Ogni sequestro fa storia a se. Per circostanze, territorio, referenti. E se è vero, come ha detto il ministro Bonino a Londra, che “non è un segnale positivo il silenzio che grava su Domenico Quirico” a quasi un mese dalla scomparsa, è pur vero che la situazione in Siria è molto particolare dopo due anni di devastante guerra civile. E’ un fatto comunque che in questi ultimi diciotto mesi la Farnesina è riuscita a risolvere 37 casi sui 39 che hanno coinvolto nostri connazionali. L’epilogo è stato tragico solo per Silvano Trevisan e Franco Lamolinara, giustiziati dai rapitori o vittime di un blitz sbagliato, per il resto le trattative, spesso sotterranee, hanno portato a risultati positivi.
L’unica vicenda che ancora non si riesce a risolvere, a parte Quirico, è quella di Giovanni Lo Porto, giovane volontario siciliano, ostaggio da quindici mesi. Su questo caso c’è il riserbo più assoluto, imposto anche alla famiglia che invece vorrebbe urlare la propria angoscia.
Nonostante il silenzio si sa tuttavia che Lo Porto è presumibilmente prigioniero nel Waziristan del nord, una delle province autonome del Pakistan , le famose zone tribali, dove gli jihadisti e anche al Qaeda sono forti e presenti. David Rhodes, l’inviato del New York Times, è rimasto in mano ai rapitori quasi due anni. E questa considerazione rappresenta la più grande speranza di risolvere il caso. Ma di Giovanni purtroppo non si sa più niente: l’ultimo contatto con chi lo tiene in ostaggio risale al novembre scorso, troppo tempo fa.

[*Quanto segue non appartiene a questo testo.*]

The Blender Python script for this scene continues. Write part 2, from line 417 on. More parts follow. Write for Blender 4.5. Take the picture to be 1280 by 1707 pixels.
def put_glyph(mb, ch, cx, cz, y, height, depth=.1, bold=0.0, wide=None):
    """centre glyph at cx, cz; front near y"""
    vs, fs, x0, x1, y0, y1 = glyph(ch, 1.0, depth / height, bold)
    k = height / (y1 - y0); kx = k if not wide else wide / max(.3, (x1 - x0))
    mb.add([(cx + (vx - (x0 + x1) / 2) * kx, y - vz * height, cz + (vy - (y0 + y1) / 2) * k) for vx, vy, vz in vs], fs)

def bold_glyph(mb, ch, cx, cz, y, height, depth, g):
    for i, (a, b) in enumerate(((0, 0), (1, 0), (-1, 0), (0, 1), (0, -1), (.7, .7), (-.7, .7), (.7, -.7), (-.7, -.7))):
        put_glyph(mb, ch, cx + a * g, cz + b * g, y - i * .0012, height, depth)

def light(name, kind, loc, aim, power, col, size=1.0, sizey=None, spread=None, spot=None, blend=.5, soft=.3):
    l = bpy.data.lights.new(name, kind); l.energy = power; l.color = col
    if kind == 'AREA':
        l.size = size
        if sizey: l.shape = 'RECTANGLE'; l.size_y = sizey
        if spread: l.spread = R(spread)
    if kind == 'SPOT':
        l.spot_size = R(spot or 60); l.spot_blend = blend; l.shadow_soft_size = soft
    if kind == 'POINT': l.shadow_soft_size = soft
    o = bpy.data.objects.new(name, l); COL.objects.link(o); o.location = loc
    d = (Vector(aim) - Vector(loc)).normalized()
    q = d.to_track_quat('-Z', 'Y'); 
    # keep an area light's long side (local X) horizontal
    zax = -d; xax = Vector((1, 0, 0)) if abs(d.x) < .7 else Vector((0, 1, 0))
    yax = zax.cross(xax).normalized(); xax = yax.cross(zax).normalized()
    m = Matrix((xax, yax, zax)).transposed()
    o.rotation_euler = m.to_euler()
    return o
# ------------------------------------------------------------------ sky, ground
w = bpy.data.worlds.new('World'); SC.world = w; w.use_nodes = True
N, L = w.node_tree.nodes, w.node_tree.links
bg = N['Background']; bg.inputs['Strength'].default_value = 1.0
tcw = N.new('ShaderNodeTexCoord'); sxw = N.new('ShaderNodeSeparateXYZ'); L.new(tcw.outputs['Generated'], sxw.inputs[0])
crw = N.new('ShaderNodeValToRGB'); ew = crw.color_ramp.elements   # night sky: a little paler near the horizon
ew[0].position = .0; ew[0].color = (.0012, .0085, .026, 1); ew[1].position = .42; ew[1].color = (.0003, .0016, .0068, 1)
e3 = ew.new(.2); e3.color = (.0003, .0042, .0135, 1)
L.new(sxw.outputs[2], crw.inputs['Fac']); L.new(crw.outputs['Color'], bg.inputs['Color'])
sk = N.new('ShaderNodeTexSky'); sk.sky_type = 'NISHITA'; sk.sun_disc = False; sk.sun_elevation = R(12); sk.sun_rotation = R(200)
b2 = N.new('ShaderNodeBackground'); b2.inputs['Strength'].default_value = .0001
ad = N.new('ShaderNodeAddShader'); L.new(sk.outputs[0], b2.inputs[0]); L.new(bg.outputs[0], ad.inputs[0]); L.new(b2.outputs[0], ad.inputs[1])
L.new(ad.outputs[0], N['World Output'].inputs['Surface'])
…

Personalmente non sono mai stato d’accordo sul silenzio assoluto. Me lo spiegava Graziano Mesina che …di sequestri italiani se ne intende. A livello internazionale è lo stesso. Certo, mai dare informazioni e dettagli sulle trattative, ma il silenzio fa comodo solo ai rapitori. Il fragore invece spinge le autorità, sotto la spinta dell’opinione pubblica, a intervenire, intensificando gli sforzi.
Per questo, insistiamo. Non bisogna dimenticare Giovanni Lo Porto: deve tornare a casa. Come Domenico Quirico.